When asked about the accommodation, Mr Lehmann said: “I would say some homeless people here in the UK live better than I lived after I arrived over here.
“There was no heating, no secure windows, cold water, sleeping on the floor on some mattresses, covering yourself with your own clothing.”
Asked how he was treated by the traffickers, Mr Lehmann said: “Initially everything seemed OK but later on they started treating me like a thief or something like that.
“They were following me, controlling me – you couldn’t leave the house because you were being followed.
“You couldn’t just go for a walk.”
He added: “In Poland, when I was in prison, it was better than being in this house.”

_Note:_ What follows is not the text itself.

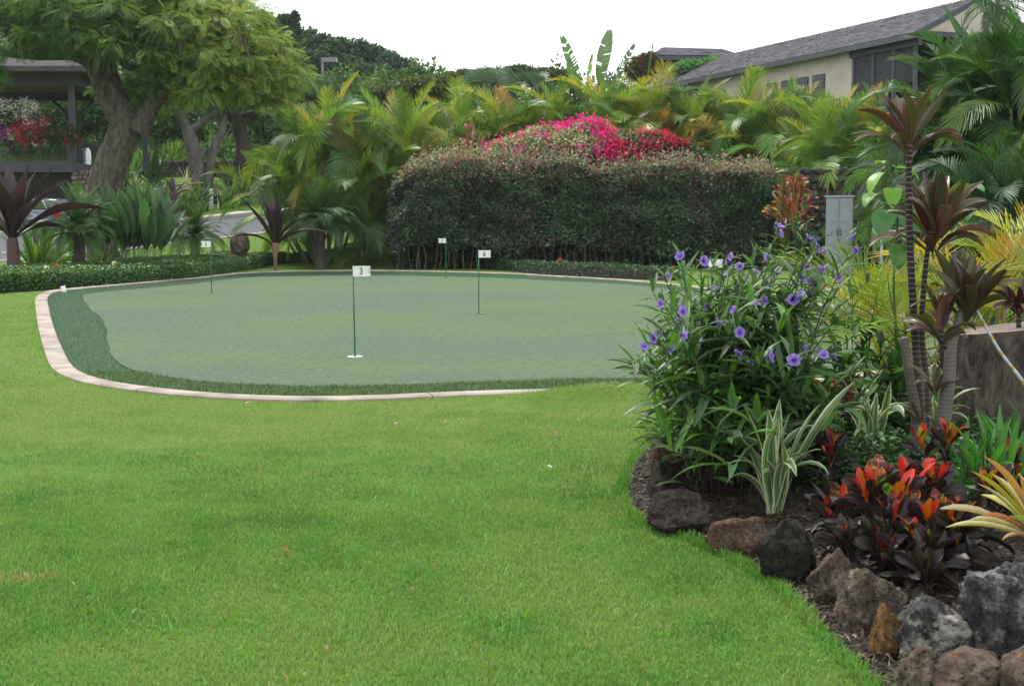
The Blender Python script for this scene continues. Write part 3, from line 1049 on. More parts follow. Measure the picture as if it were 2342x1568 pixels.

Mr Lehmann was forced to do housing renovation work, decorating, painting walls, clearing gardens and cutting grass.
“I didn’t do these jobs for long – but in a week it would be 12-13 hours at a time,” he said.
The callous gang-masters deducted any “pay” he may have earned, telling him the cash had gone towards paying to bring him to the UK.
He feared asking about money, “because I knew what would happen – threatening, beating”.
Eventually Mr Lehmann broke free of the traffickers’ grip, with the help of a Polish man working with the anti-slavery charity Hope for Justice, who had been giving out dinners for homeless people.
“I felt better, I knew there would be no forcing you to do things you didn’t want to do,” he said.
He said what the traffickers had done to him and others was “indescribable”, and that seeing them behind bars would be a “relief”.
“They wouldn’t be able to drag other people into their dodgy dealings where they were making money off the back of somebody else,” he said.
At a trial, ending in February, Marek Chowanic, Marek Brzezinski, Juliana Chodakiewicz, Natalia Zmuda and Justyna Parczewska were convicted of their roles in the conspiracy, and jailed for between four-and-a-half and 11 years.
Following a separate trial last month, Ignacy Brzezinski, of Beechwood Road, West Bromwich, Wojciech Nowakowski, of James Turner Street, Birmingham, and Jan Sadowski, of Dartmouth Street, West Bromwich, were also convicted for their part in the enterprise.